The fifth graders were assigned a case with few clues. If this place could talk, they were asked, what would it tell you about the people who were here a century ago?

The students stood in a field with long, matted grass. A thicket of trees encircled much of the site. To the north, they could see scattered industrial projects and commercial buildings; from the south, they could hear trains lumbering past. On the far end of the property, a large bell was visible near a reconstructed smokehouse. Near the center of the field sat a two-story brick building with boarded-up windows.

And then, slowly, other clues accrued — and history came to life.

The landscape changed for the students. Through the use of mobile devices and an augmented-reality app, they could see the desolate field in front of them layered with computer-generated images of structures that had once stood there. The fifth graders soon realized they were on a former school campus. Yet that was just the beginning of their understanding.

“The campus was mostly missing,” says David Hicks, a professor in the Virginia Tech School of Education, “so we decided to present the what and the who as historical mysteries, with the students acting as junior detectives. We wanted to use new technologies to make the invisible past visible again. That’s how CI-Spy was born.”

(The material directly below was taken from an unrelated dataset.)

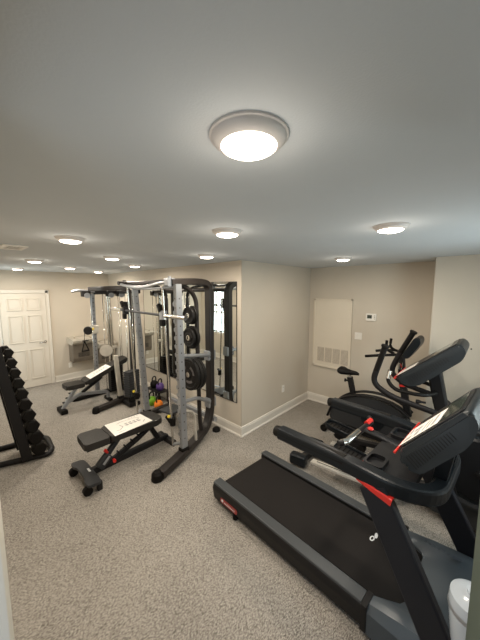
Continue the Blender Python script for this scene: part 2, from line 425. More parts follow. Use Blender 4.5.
# ------------------------------------------------------------------ drinking fountain
def fountain(x0, x1, zt, h, label):
    w_ = x1-x0; cx = (x0+x1)/2; y1 = 7.26
    t = thing('drinking_fountain', label, 'drinking fountain', (cx, y1, zt-h), 0)
    part(t, 'cabinet', prism(B(), [(0, 0), (.26, 0), (.30, .10), (.30, h-.14), (0, h-.14)], (x0+.03, y1, zt-h), (0, -1, 0), (0, 0, 1), (w_-.06, 0, 0), .008), STEELD)
    part(t, 'basin', prism(B(), rnd([(0, 0), (.33, 0), (.44, .05), (.46, .12), (0, .16)], .02), (x0, y1, zt-.16), (0, -1, 0), (0, 0, 1), (w_, 0, 0), .012), STEEL)
    bm = B(); lathe(bm, [(0, .004), (w_*.30, .006), (w_*.34, .012), (w_*.36, .010)], (cx, y1-.25, zt-.028), (0, -.09, 1)); part(t, 'bowl', bm, CHROME)
    bm = B(); sweep(bm, [(cx+.1, y1-.12, zt-.02), (cx+.1, y1-.12, zt+.04), (cx+.07, y1-.17, zt+.05)], .016, rad=.02); part(t, 'spout', bm, CHROME)
    bm = B(); aspan(bm, cx-.07, cx+.07, y1-.465, y1-.445, zt-.09, zt-.05, .004); part(t, 'push_bar', bm, CHROME)
    bm = B()
    for k in range(6): aspan(bm, cx-.12, cx+.12, y1-.303, y1-.299, zt-h+.12+k*.018, zt-h+.128+k*.018)
    part(t, 'vent_slot', bm, BLACK)
fountain(1.93, 2.44, 1.02, .58, 'stainless drinking fountain on the far wall, the higher of the pair')
fountain(2.48, 2.90, .86, .56, 'stainless drinking fountain set lower, right beside the taller one')

# ------------------------------------------------------------------ treadmill
def console(t, x0, x1, prof, m_side, m_face, vents=True, paper=True, seat=None):
    """prof: (y,z) outline with [0]=rear bottom of face, [-1]=front top of face; local coordinates; extruded along x"""
    P = rnd(prof, .07, 6); n = len(P)
    bm = prism(B(), P, (x0, 0, 0), (0, 1, 0), (0, 0, 1), (x1-x0, 0, 0), .022); 
    for f in bm.faces: f.smooth = True
    sh = part(t, 'console', bm, m_side, False)
    a, b = V((0,)+prof[0]), V((0,)+prof[-1]); d = (b-a); L = d.length; d.normalize(); nn = V((0, -d.z, d.y))
    if nn.z < 0: nn = -nn
    o = V((x0, 0, 0))+a+nn*.004; W = x1-x0
    part(sh, 'control_panel', prism(B(), rnd([(.025, .02), (W-.025, .02), (W-.025, L-.03), (.025, L-.03)], .04), o-nn*.004, (1, 0, 0), d, nn*.008, .002), m_face, False)
    part(sh, 'screen', prism(B(), [(W*.16, L*.56), (W*.84, L*.56), (W*.84, L*.88), (W*.16, L*.88)], o+nn*.003, (1, 0, 0), d, nn*.003), LCD, False)
    for k in range(7):
        bm = B(); prism(bm, [(W*.15+k*W*.105, L*.48), (W*.15+k*W*.105+.018, L*.48), (W*.15+k*W*.105+.018, L*.48+.012), (W*.15+k*W*.105, L*.48+.012)], o+nn*.004, (1, 0, 0), d, nn*.003); part(sh, 'button', bm, CHROME, False)
    if vents:
        bm = B(); c = V((x0-.0005, 0, 0)); mid = V((0, sum(p[0] for p in prof)/len(prof), sum(p[1] for p in prof)/len(prof)))
        for k in range(17):
            s = c+mid+d*(-.19*L/.5+k*.019*L/.5)-nn*.005
            prism(bm, [(-.035+.002*k, -.0022), (.038, -.0022), (.038, .0022), (-.035+.002*k, .0022)], s, nn, d, (-.0015, 0, 0))
        part(sh, 'speaker_vent', bm, BLACK, False)
        bm = B(); cyl(bm, c+mid+d*(.27*L/.5)+V((-.001, 0, 0)), c+mid+d*(.27*L/.5)+V((-.003, 0, 0)), .006); part(sh, 'screw', bm, BLACK, False)
    return sh, o, d, nn, W, L
TM = thing('treadmill', 'large black treadmill with grey deck rails and red trim, nearest machine', 'treadmill', (2.02, .85, 0), math.radians(-4.0))
R0 = 1.04; F0 = -1.17; HW = .41        # local rear and front ends, half width
for s in (-1, 1):
    # profile along the length: rail body
    bm = B(); y0 = -.42
    prism(bm, rnd([(0, .035), (.085, .03), (.105, .15), (.095, .20), (0, .205)], .018), (s*(HW-.105), R0, 0), (s, 0, 0), (0, 0, 1), (0, y0-R0, 0), .006)
    part(TM, 'side_skirt', bm, BLACK, False)
    bm = B(); prism(bm, rnd([(-.004, .0), (.092, -.006), (.088, .014), (.0, .018)], .008), (s*(HW-.103), R0+.004, .196), (s, 0, 0), (0, 0, 1), (0, y0-R0-.0, 0), .004)
    part(TM, 'foot_rail', bm, RAILG, False, label='grey foot rail beside the running belt')
    bm = B(); aspan(bm, s*(HW-.11), s*(HW+.006), -.455, -.418, .04, .216, .006); part(TM, 'rail_joint', bm, BLACK, False)
    bm = B(); cyl(bm, (s*(HW-.03), .74, 0), (s*(HW-.03), .74, .05), .026, .02); part(TM, 'foot', bm, RUBBER, False)
    bm = B(); cyl(bm, (s*(HW-.03), -.95, 0), (s*(HW-.03), -.95, .05), .026, .02); part(TM, 'foot', bm, RUBBER, False)
    bm = B(); lathe(bm, [(0, 0), (.015, 0), (.015, .01), (0, .01)], (s*(HW-.05), R0+.008, .12), (0, -1, 0)); part(TM, 'end_cap_bolt', bm, CHROME, False)
# rolled belt with deck under it
bm = B(); prof = [(R0-.06+.035*math.sin(a), .155+.035*math.cos(a)) for a in [PI*k/8 for k in range(9)]]
prof = [(-.62, .19)]+prof+[(-.62, .12)]
prism(bm, prof, (-.285, 0, 0), (0, 1, 0), (0, 0, 1), (.57, 0, 0)); part(TM, 'running_belt', bm, BELT, False)
part(TM, 'deck_underframe', span(-.29, .29, -1.0, R0-.10, .045, .12), BLACK, False)
# belt emblem: open loop and filled leaf
bm = B(); cx, cy = .118, -.283
P = [(.030*math.cos(a)*1.0, .016*math.sin(a)) for a in [2*PI*k/16 for k in range(16)]]; Q = [(x*.62, y*.5) for x, y in P]
for k in range(16):
    k2 = (k+1) % 16; f = bm.faces.new([bm.verts.new((cx+p[0]*.94, cy+p[1], .1915)) for p in (P[k], P[k2], Q[k2], Q[k])])
prism(bm, [(.034*math.cos(a)*.75+.012*math.sin(a), .013*math.sin(a)) for a in [2*PI*k/12 for k in range(12)]], (cx+.048, cy-.012, .1905), (1, 0, 0), (0, 1, 0), (0, 0, .001))
part(TM, 'belt_emblem', bm, MARKW, False)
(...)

Hicks was part of a team of historians, computer scientists, and fifth-grade teachers who, with National Science Foundation funding, designed and developed the app, which also provided historical documents, photographs, and oral-history interviews. Students then used a set of guiding questions to analyze the material.

The CI-Spy app was named for the former school — the Christiansburg Institute. Founded in 1866 with the mission of educating the children of former slaves in the Appalachian region of Virginia, the school began as a one-room rented log cabin. By the turn of the century, it had expanded into a sprawling, 185-acre campus with more than a dozen structures, including classroom buildings, a dormitory, a woodshop, and a gymnasium.

Generations of African Americans studied there under the leadership of such noted educators as Booker T. Washington. Then, after a century of serving as the principal segregated school for African American students across southwestern Virginia, the Christiansburg Institute closed its doors in 1966, following desegregation of the area’s schools.

“We didn’t tell the students that the Christiansburg Institute was a segregated school, because we thought it would be more powerful for them to discover that for themselves,” Hicks says. “CI-Spy helped the students understand how the separate-but-equal doctrine — particularly segregated schooling — affected their own community.”

Over time, most of the school’s buildings were sold or torn down. Today, the Edgar A. Long Building is the lone classroom facility still standing, and the smokehouse has been converted into a small museum. Christiansburg Institute, Inc. and the Christiansburg Institute Alumni Association — both of which partnered with the development team in creating CI-Spy — are working to raise funds for renovations and, eventually, educational programming.

“The mixed-reality technologies allowed us to layer in information to help the fifth graders hone their detective skills,” Hicks says. “And, we hope, the hidden histories that revealed themselves gave the students an appreciation for the lives of African Americans during those years of segregation.”